___ SUPPLIED DATA ___
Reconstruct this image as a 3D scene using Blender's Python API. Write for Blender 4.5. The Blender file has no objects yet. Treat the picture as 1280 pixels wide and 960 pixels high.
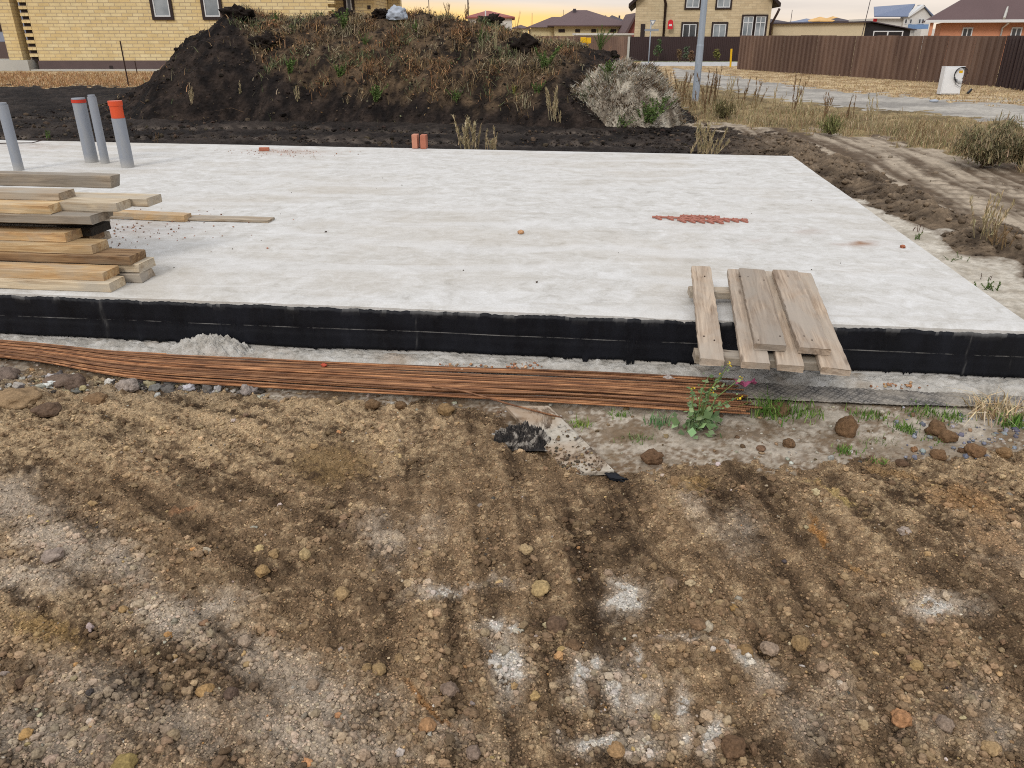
import bpy, bmesh, math, random
import numpy as np
from mathutils import Vector, Matrix
random.seed(11)
rng = np.random.default_rng(11)
scene = bpy.context.scene
COL = scene.collection
R = math.radians

# ------------------------------------------------------------------ camera
H = 1.6            # camera height above the ground
F = 962.0          # focal length in pixels of a 1280 px wide picture
PITCH = R(24.4)
cd = bpy.data.cameras.new('camera')
cam = bpy.data.objects.new('camera', cd); COL.objects.link(cam)
cd.sensor_fit = 'HORIZONTAL'; cd.sensor_width = 36; cd.lens = F / 1280 * 36
cd.clip_start = 0.05; cd.clip_end = 5000
cam.location = (0, 0, H); cam.rotation_euler = (math.pi / 2 - PITCH, 0, 0)
scene.camera = cam

# ------------------------------------------------------------------ sky, sun, exposure
SUN_EL, SUN_AZ = R(36), R(205)       # azimuth measured clockwise from +Y
world = bpy.data.worlds.new('World'); scene.world = world
world.use_nodes = True
wt = world.node_tree; wt.nodes.clear()
def wn(t, **k):
    n = wt.nodes.new(t)
    for a, b in k.items(): setattr(n, a, b)
    return n
w_out = wn('ShaderNodeOutputWorld')
sky = wn('ShaderNodeTexSky', sky_type='NISHITA', sun_disc=False)
sky.sun_elevation = SUN_EL; sky.sun_rotation = SUN_AZ
bg1 = wn('ShaderNodeBackground'); bg1.inputs['Strength'].default_value = 0.10
wt.links.new(sky.outputs[0], bg1.inputs['Color'])
tc = wn('ShaderNodeTexCoord'); sx = wn('ShaderNodeSeparateXYZ')
wt.links.new(tc.outputs['Generated'], sx.inputs[0])
# the cloud deck: darker near the horizon, brighter overhead, thin streaks, a yellow clearing low in front
def w_ramp(stops, interp='LINEAR'):
    r = wn('ShaderNodeValToRGB'); r.color_ramp.interpolation = interp
    e = r.color_ramp.elements
    while len(e) < len(stops): e.new(0.5)
    for i, (p, c) in enumerate(stops): e[i].position = p; e[i].color = (*c, 1)
    return r
deck = w_ramp([(0.0, (.84, .72, .60)), (.03, (.80, .72, .66)), (.12, (.70, .67, .68)), (.35, (.92, .93, .97)), (1.0, (1.36, 1.40, 1.46))])
wt.links.new(sx.outputs['Z'], deck.inputs[0])
mp = wn('ShaderNodeMapping'); mp.inputs['Scale'].default_value = (1.6, 1.6, 22)
wt.links.new(tc.outputs['Generated'], mp.inputs[0])
nz = wn('ShaderNodeTexNoise'); nz.inputs['Scale'].default_value = 2.2; nz.inputs['Detail'].default_value = 5
wt.links.new(mp.outputs[0], nz.inputs['Vector'])
streak = w_ramp([(.3, (.86, .85, .86)), (.5, (1, .99, .98)), (.7, (1.14, 1.11, 1.07))])
wt.links.new(nz.outputs['Fac'], streak.inputs[0])
mul = wn('ShaderNodeMix', data_type='RGBA', blend_type='MULTIPLY'); mul.inputs['Factor'].default_value = 1
wt.links.new(deck.outputs[0], mul.inputs['A']); wt.links.new(streak.outputs[0], mul.inputs['B'])
# clearing: elevation band x azimuth band
el = w_ramp([(0.0, (1, 1, 1)), (.012, (1, 1, 1)), (.042, (0, 0, 0))], 'EASE')
eadd = wn('ShaderNodeMath', operation='MULTIPLY_ADD'); eadd.inputs[1].default_value = .035; eadd.inputs[2].default_value = -.0175
nz2 = wn('ShaderNodeTexNoise'); nz2.inputs['Scale'].default_value = 1.3; nz2.inputs['Detail'].default_value = 4
wt.links.new(mp.outputs[0], nz2.inputs['Vector']); wt.links.new(nz2.outputs['Fac'], eadd.inputs[0])
# the clearing climbs towards the left: z - tilt*x
tilt = wn('ShaderNodeMath', operation='MULTIPLY_ADD'); tilt.inputs[1].default_value = .045
wt.links.new(sx.outputs['X'], tilt.inputs[0]); wt.links.new(sx.outputs['Z'], tilt.inputs[2])
eall = wn('ShaderNodeMath', operation='ADD'); wt.links.new(tilt.outputs[0], eall.inputs[0]); wt.links.new(eadd.outputs[0], eall.inputs[1])
wt.links.new(eall.outputs[0], el.inputs[0])
az = w_ramp([(0.0, (0, 0, 0)), (.25, (1, 1, 1)), (.54, (1, 1, 1)), (.66, (.12, .12, .12)), (.9, (0, 0, 0))])
azm = wn('ShaderNodeMath', operation='MULTIPLY_ADD'); azm.inputs[1].default_value = .5; azm.inputs[2].default_value = .5
wt.links.new(sx.outputs['X'], azm.inputs[0]); wt.links.new(azm.outputs[0], az.inputs[0])
m1 = wn('ShaderNodeMath', operation='MULTIPLY'); wt.links.new(el.outputs[0], m1.inputs[0]); wt.links.new(az.outputs[0], m1.inputs[1])
fr = wn('ShaderNodeMath', operation='GREATER_THAN'); fr.inputs[1].default_value = 0
wt.links.new(sx.outputs['Y'], fr.inputs[0])
m2 = wn('ShaderNodeMath', operation='MULTIPLY'); wt.links.new(m1.outputs[0], m2.inputs[0]); wt.links.new(fr.outputs[0], m2.inputs[1])
glow = wn('ShaderNodeMix', data_type='RGBA'); glow.inputs['B'].default_value = (1.12, .72, .23, 1)
wt.links.new(m2.outputs[0], glow.inputs['Factor']); wt.links.new(mul.outputs['Result'], glow.inputs['A'])
bg2 = wn('ShaderNodeBackground'); bg2.inputs['Strength'].default_value = 1.0
wt.links.new(glow.outputs['Result'], bg2.inputs['Color'])
mx = wn('ShaderNodeMixShader'); mx.inputs[0].default_value = .93
wt.links.new(bg1.outputs[0], mx.inputs[1]); wt.links.new(bg2.outputs[0], mx.inputs[2])
wt.links.new(mx.outputs[0], w_out.inputs[0])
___
● **OBJECTIVE**
Your task is to restate word for word the lines from the top of the data to the line containing "scene.camera = cam", both ends included, with every picture left out.

● **PROBLEM SOLUTION**
Reconstruct this image as a 3D scene using Blender's Python API. Write for Blender 4.5. The Blender file has no objects yet. Treat the picture as 1280 pixels wide and 960 pixels high.
import bpy, bmesh, math, random
import numpy as np
from mathutils import Vector, Matrix
random.seed(11)
rng = np.random.default_rng(11)
scene = bpy.context.scene
COL = scene.collection
R = math.radians

# ------------------------------------------------------------------ camera
H = 1.6            # camera height above the ground
F = 962.0          # focal length in pixels of a 1280 px wide picture
PITCH = R(24.4)
cd = bpy.data.cameras.new('camera')
cam = bpy.data.objects.new('camera', cd); COL.objects.link(cam)
cd.sensor_fit = 'HORIZONTAL'; cd.sensor_width = 36; cd.lens = F / 1280 * 36
cd.clip_start = 0.05; cd.clip_end = 5000
cam.location = (0, 0, H); cam.rotation_euler = (math.pi / 2 - PITCH, 0, 0)
scene.camera = cam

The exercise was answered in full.